Recentemente tivemos mais uma prova disso: o ex-primeiro-ministro Ehud Olmert começou a semana condenado por um caso que remetia ao tempo em que presidia à câmara de Jerusalém, por um suborno que recebeu para dar luz verde a um enorme complexo residencial e que se tornou num dos maiores escândalos de corrupção no país. E o mais provável é que Olmert, que governou o país durante três anos depois do AVC do recentemente desaparecido Ariel Sharon e que enfrentou a crise do Líbano em 2006, dê mesmo entrada na prisão.

Mas já não é a primeira vez que uma alta figura de estado ouve uma sentença condenatória em Israel: em 2011 o ex-presidente Moshe Katsav (que protagonizou alguns segundos históricos ao falar com o então presidente iraniano, Kathami, no funeral do Papa João Paulo II) foi condenado em todas as instâncias a pena de prisão por violação. Registe-se que as primeiras acusações ainda vinham do tempo em que estava na presidência.
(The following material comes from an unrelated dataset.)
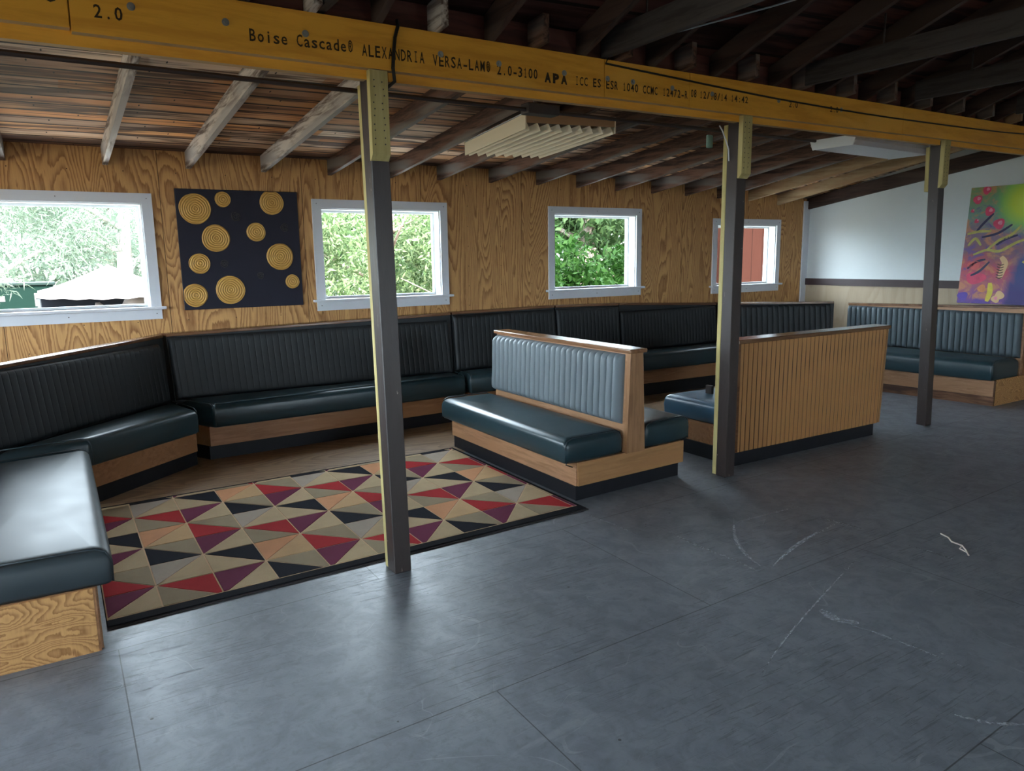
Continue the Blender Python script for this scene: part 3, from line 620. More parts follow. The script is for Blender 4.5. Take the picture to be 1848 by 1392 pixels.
# ------------------------------------------------------------------ double booth (two seats back to back)
def double_booth():
    cx, cy = 3.44, 4.86
    t = thing('double_booth', 'free-standing double booth with faded ribbed back, its two seats back to back beside the rug', 'booth', (cx, cy, 0))
    F = lambda x, y: (x-cx, y-cy)
    def Q(x0, x1, y0, y1, sk=.055):      # near edge is slightly askew
        s = lambda x: sk*(x-2.92)
        return [F(x0, y0+s(x0)), F(x1, y0+s(x1)), F(x1, y1), F(x0, y1)]
    def hx(q, z0, z1): return hexa(bmesh.new(), [(*p, z0) for p in q], [(*p, z1) for p in q])
    obj('kick_board', hx(Q(2.922, 3.930, 3.945, 5.755), 0, .108), 'kick', t)
    sb = obj('seat_box', hx(Q(2.915, 3.950, 3.930, 5.775), .108, .272), 'oak_y', t)
    obj('end_board', hexa(bmesh.new(), [(*F(2.925, 3.918), .108), (*F(3.955, 3.972), .108), (*F(3.955, 3.985), .108), (*F(2.925, 3.931), .108)], [(*F(2.925, 3.918), .274), (*F(3.955, 3.972), .274), (*F(3.955, 3.985), .274), (*F(2.925, 3.931), .274)]), timber('orange_oak_end', (.46, .24, .10), (.36, .18, .07), (.42, .21, .085), 'x', .4, .5, 1., False), t)
    for a, b, nm in ((2.825, 3.345, 0), (3.565, 4.035, 1)):
        q = [Vector(p) for p in Q(a, b, 3.935, 5.80)]
        s = obj('seat', cushion(q, .273, .447 if not nm else .455, .055), 'vinyl_seat', t, True)
        z1 = .447 if not nm else .455
        for y in (3.0, 4.0):
            yy = (3.945+.055*(a-2.92) if y == 3.0 else 5.79)
            s0 = F(a+.006, yy); s1 = F(b-.006, (3.945+.055*(b-2.92)) if y == 3.0 else 5.79)
            k = Vector(s0); e = (Vector(s1)-k); L = e.length; e.normalize()
            pts = [(*k, .28), (*(k), z1-.06), (*(k+e*.018), z1-.018), (*(k+e*.06), z1), (*(k+e*L*.5), z1+.002), (*(k+e*(L-.06)), z1), (*(k+e*(L-.018)), z1-.018), (*(k+e*L), z1-.06), (*(k+e*L), .28)]
            obj('piping', tube(bmesh.new(), pts, .005, 6), 'vinyl', s, True)
        if not nm:
            obj('loose_piping_end', tube(bmesh.new(), [(*F(a+.03, 3.94), .30), (*F(a+.004, 3.93), .272), (*F(a+.055, 3.925), .250)], .005, 6), 'vinyl', s, True)
    zt = .985
    def wedge(y0, y1, g=0., top=zt):
        return hexa(bmesh.new(), [(*F(3.355+g, y0), .272), (*F(3.525-g, y0), .272), (*F(3.525-g, y1), .272), (*F(3.355+g, y1), .272)], [(*F(3.385+g, y0), top), (*F(3.498-g, y0), top), (*F(3.498-g, y1), top), (*F(3.385+g, y1), top)])
    obj('back_frame', wedge(3.965, 5.76, .002), 'oak_y', t)
    obj('end_panel', wedge(3.925, 3.963), 'oak_z', t)
    # ribbed backs on both sides
    b0 = Vector((*F(3.357, 3.975), .30)); dz = zt-.30
    slope = Vector((.030, 0, .713)).normalized()
    obj('backrest', tufted(Vector((*F(3.368, 5.75), .475)), (0, -1, 0), slope, Vector((-1, 0, .042)).normalized(), 1.765, .500, 25, .052, .022, 5), 'vinyl_pale', t, True)['label'] = 'faded grey-blue ribbed backrest facing the rug'
    slope2 = Vector((-.027, 0, .713)).normalized()
    obj('backrest', tufted(Vector((*F(3.512, 3.985), .475)), (0, 1, 0), slope2, Vector((1, 0, .038)).normalized(), 1.765, .500, 25, .044, .020, 6), 'vinyl_mid', t, True)
    bm = B(*F(3.362, 3.905), zt, *F(3.522, 5.785), zt+.030) if False else box(bmesh.new(), 3.362-cx, 3.905-cy, zt, 3.522-cx, 5.785-cy, zt+.030)
    obj('top_rail', bevel(bm, .008, 3), timber('booth_top_rail', (.26, .125, .06), (.18, .085, .04), (.22, .11, .055), 'y', .2, .6, 1., False), t)
double_booth()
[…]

Pergunto-me se em países vizinhos poderia acontecer algo de semelhante. Houve o caso de Mubarak, claro, e agora o de Morsi, no Egipto, mas ambos resultaram da alteração da situação política por meio de revoluções ou golpes de estado, e não de um processo judicial apolítico que ninguém imagina que pudesse acontecer sem o seu derrube do poder. A maior parte dos dirigentes políticos do Médio Oriente tem uma condição financeira algo difícil de atingir com simples remunerações. A Arafat nunca se questionou a enorme fortuna que acumulou, na Síria o clã Assad tem um histórico de violação dos direitos humanos que veio até aos nossos dias. E mesmo na Turquia o primeiro-ministro Erdogan tem torpedeado os fortes indícios de nepotismo que se têm acumulado.

Por isso, a conversa de que Israel é "um estado ditatorial" deveria evaporar-se sempre que se apontar a incomparável diferença com que a justiça actua num e noutros países. Mesmo assim, haverá sempre obstinados que se recusam a olhar para isso e que, organicamente politizados, porão sempre em causa as evidências e dirão que se trata de "propaganda sionista".